Build a paper rocket, stomp on a bottle, and watch it blast across the yard – air power, no batteries needed.
At a glance
- Age range: 6+ (a whole-family build; little ones love the stomp)
- Hands-on time: about 45 minutes to build, then play all day
- Skill level: Beginner (rolling, taping, and a little cutting)
- Mess level: Low indoors – launch it outside or in a big room
- Adult supervision: Some – help with the bottle/tube launcher
What you’ll need
Materials
- 1 printed Template Page
- 1 empty plastic bottle (1-2 liter)
- About 2-3 ft of 1/2in tubing (PVC pipe or garden hose)

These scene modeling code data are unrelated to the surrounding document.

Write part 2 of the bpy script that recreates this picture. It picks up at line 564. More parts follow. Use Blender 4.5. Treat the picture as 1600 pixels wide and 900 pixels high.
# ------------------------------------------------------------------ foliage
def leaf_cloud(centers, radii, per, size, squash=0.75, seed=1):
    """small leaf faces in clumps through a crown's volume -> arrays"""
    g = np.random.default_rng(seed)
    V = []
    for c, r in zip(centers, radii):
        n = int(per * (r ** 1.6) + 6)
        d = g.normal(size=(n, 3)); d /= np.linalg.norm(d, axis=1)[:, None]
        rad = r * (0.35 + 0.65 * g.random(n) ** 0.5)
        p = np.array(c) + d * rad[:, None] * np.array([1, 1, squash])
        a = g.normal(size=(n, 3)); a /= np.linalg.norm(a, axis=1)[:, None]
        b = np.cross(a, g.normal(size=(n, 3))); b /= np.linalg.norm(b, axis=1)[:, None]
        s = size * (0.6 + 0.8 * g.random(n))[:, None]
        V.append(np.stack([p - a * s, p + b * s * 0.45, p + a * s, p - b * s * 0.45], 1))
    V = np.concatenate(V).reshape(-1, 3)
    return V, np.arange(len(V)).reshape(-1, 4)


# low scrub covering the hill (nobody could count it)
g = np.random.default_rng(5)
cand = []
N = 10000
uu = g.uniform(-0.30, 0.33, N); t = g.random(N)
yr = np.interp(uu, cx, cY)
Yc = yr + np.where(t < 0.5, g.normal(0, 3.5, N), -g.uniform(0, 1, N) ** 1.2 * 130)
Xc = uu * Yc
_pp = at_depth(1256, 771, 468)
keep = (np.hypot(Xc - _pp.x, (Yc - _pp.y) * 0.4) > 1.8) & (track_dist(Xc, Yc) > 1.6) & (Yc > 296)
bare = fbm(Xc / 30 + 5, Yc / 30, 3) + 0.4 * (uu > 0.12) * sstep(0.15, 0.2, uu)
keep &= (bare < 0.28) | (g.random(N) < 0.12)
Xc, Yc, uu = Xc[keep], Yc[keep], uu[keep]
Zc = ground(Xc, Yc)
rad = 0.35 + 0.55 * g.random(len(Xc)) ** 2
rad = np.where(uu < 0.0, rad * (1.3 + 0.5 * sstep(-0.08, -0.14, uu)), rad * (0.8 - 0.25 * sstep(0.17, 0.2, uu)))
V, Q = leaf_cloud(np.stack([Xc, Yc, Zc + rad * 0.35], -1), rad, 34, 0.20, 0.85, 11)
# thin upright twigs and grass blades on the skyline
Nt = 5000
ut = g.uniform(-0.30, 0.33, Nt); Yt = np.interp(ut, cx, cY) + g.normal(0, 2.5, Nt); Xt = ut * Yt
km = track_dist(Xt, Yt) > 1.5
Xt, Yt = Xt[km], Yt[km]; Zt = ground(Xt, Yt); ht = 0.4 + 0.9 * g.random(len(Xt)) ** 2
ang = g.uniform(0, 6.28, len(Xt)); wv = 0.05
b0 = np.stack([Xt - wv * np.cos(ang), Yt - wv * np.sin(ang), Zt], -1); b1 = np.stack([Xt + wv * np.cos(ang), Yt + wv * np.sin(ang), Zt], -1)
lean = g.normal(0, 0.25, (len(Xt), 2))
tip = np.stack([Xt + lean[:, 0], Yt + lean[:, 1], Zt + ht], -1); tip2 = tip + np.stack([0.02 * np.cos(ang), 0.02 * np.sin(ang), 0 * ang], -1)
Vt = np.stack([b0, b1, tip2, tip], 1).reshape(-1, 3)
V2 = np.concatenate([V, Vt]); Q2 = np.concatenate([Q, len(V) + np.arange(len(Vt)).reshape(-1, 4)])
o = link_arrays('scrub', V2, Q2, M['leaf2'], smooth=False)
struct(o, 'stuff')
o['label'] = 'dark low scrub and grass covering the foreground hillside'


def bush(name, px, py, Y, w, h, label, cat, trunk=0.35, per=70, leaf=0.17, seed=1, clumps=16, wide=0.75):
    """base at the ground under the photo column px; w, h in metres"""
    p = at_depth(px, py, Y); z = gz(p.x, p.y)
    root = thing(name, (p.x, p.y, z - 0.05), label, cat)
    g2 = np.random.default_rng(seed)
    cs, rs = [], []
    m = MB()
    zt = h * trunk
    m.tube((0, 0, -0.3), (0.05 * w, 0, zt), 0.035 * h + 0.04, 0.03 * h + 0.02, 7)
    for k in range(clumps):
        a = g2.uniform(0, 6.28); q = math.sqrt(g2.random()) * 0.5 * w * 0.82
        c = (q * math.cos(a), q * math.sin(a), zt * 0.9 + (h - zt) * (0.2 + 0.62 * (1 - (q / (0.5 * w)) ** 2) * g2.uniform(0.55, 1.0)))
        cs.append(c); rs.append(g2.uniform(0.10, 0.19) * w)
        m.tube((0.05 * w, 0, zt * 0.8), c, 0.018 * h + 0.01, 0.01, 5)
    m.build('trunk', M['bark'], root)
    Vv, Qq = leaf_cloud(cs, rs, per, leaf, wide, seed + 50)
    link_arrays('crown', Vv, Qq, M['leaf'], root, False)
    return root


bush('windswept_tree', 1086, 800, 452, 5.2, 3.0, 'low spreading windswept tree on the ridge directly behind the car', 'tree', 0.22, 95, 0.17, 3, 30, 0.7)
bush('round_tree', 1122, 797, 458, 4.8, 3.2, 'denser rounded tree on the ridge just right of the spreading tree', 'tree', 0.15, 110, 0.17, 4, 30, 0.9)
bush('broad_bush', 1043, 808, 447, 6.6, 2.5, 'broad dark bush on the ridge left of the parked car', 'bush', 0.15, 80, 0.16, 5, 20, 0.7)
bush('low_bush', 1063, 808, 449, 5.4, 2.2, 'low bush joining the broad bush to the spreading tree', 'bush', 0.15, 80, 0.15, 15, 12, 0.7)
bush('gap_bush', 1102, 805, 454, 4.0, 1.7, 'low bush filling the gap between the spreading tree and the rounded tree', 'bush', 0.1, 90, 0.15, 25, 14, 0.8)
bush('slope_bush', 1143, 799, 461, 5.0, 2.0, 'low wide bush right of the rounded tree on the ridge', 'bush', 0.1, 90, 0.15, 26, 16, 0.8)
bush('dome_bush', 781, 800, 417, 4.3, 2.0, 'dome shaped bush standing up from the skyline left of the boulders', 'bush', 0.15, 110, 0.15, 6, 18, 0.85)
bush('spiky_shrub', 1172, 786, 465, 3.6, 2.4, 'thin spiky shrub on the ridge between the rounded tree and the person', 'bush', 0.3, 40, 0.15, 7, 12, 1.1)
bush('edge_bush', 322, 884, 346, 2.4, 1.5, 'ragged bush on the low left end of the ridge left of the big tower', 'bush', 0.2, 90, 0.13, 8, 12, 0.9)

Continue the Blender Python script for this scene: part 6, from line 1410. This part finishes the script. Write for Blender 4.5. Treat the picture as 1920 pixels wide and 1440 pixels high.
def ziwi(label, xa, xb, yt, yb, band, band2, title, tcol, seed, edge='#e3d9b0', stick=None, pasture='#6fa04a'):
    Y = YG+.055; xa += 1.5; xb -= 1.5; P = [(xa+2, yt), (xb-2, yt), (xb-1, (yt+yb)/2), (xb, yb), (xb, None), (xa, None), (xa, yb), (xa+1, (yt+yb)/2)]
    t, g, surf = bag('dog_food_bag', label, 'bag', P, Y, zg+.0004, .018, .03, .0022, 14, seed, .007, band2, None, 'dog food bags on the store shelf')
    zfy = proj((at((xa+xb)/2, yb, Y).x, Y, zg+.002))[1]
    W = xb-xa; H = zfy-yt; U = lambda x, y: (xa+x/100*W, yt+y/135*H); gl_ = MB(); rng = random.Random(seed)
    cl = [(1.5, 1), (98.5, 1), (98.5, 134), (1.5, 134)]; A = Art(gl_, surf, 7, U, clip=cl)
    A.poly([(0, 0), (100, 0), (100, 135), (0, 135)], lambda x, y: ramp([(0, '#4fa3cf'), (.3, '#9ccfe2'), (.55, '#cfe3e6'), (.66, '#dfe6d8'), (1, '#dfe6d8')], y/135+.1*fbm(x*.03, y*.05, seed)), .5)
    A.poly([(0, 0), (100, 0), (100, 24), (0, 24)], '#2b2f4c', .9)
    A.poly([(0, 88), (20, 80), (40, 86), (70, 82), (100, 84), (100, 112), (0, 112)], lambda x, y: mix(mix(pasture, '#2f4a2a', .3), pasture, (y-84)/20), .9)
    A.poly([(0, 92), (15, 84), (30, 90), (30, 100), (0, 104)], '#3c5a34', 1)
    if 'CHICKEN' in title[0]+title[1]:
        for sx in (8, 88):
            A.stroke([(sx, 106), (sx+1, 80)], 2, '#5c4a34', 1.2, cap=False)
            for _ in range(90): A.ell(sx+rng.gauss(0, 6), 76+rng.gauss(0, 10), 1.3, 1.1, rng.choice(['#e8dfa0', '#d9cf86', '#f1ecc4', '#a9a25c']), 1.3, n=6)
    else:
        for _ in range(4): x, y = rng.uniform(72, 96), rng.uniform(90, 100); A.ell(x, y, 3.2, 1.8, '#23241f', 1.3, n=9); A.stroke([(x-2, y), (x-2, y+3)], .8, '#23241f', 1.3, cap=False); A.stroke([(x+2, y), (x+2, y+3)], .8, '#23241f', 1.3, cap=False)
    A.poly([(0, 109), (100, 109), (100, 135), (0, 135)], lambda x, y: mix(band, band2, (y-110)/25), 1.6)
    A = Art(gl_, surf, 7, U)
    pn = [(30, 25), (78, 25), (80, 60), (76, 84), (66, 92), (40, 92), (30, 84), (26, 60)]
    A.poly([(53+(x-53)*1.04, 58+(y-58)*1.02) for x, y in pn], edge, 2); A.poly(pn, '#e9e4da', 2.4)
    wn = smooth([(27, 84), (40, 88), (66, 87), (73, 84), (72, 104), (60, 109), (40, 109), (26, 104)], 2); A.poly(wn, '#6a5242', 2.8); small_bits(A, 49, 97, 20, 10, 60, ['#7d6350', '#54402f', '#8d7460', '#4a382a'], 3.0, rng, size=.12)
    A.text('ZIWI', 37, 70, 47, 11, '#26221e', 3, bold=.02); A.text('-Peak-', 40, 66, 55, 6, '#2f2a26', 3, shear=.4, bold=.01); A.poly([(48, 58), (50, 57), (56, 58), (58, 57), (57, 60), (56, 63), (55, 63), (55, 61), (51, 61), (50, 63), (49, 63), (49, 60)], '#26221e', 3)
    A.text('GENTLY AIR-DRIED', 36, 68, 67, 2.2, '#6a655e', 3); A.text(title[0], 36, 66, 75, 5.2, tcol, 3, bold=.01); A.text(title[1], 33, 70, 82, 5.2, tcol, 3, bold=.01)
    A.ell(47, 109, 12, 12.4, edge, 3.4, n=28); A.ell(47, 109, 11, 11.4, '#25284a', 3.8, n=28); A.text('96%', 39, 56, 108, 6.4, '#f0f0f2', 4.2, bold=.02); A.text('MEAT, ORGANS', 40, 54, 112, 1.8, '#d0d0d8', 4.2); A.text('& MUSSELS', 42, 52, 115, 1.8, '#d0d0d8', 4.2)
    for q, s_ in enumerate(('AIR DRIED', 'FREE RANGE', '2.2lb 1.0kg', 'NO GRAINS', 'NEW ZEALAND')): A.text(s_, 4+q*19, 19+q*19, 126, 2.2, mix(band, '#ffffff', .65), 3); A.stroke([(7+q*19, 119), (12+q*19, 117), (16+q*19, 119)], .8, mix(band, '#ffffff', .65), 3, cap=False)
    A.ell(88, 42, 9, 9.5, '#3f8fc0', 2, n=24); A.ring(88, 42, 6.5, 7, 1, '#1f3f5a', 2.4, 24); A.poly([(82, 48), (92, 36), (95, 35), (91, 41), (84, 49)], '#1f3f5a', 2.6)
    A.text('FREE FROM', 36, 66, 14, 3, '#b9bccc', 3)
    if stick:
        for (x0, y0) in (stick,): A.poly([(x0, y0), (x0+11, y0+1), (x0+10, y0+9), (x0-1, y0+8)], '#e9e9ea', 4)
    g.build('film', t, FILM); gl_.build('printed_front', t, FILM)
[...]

- Strong tape (duct/packing)
- Clear tape or glue stick
- Crayons/markers/stickers
- Extra paper for a fleet
Tools
- Scissors
- Pencil
- Ruler
- The 1/2in pipe doubles as the rolling form
- Optional open outdoor space
Steps
- Print and check (verify the scale box).
- Grown-up step: Make the launcher – push the tube onto the bottle mouth and tape it airtight.
- Set up the launch tube pointing up and away.
- Test the air with a squeeze.
- Cut out the Body Wrap, 4 Fins, and Nose-Cone.
- Roll the body around the pipe (snug but not tight) and tape the tab.
- Slide it off.
- Make the nose cone and tape it to seal one end.
- Fold and attach the fins evenly.
- Decorate, then slide onto the launch tube. Launch: stand back, point up and away, count to three and STOMP.
Make it yours
- Distance derby (change one variable, measure flight)
- Tiny-maker version (ages 3-5, grown-up builds, child decorates + stomps)
- Target practice (land in a hoop/bucket)
- Glow squadron (neon paper / streamer tail at dusk)
The learning (quietly)
A physics playground in disguise – air pressure (squeezed gas rushes out and pushes the rocket, Newton’s equal-and-opposite push), aerodynamics from the nose cone and fins, fair-test experimenting by changing one feature and re-launching, and a measuring lesson in rolling the body snug enough to fly but loose enough to slide.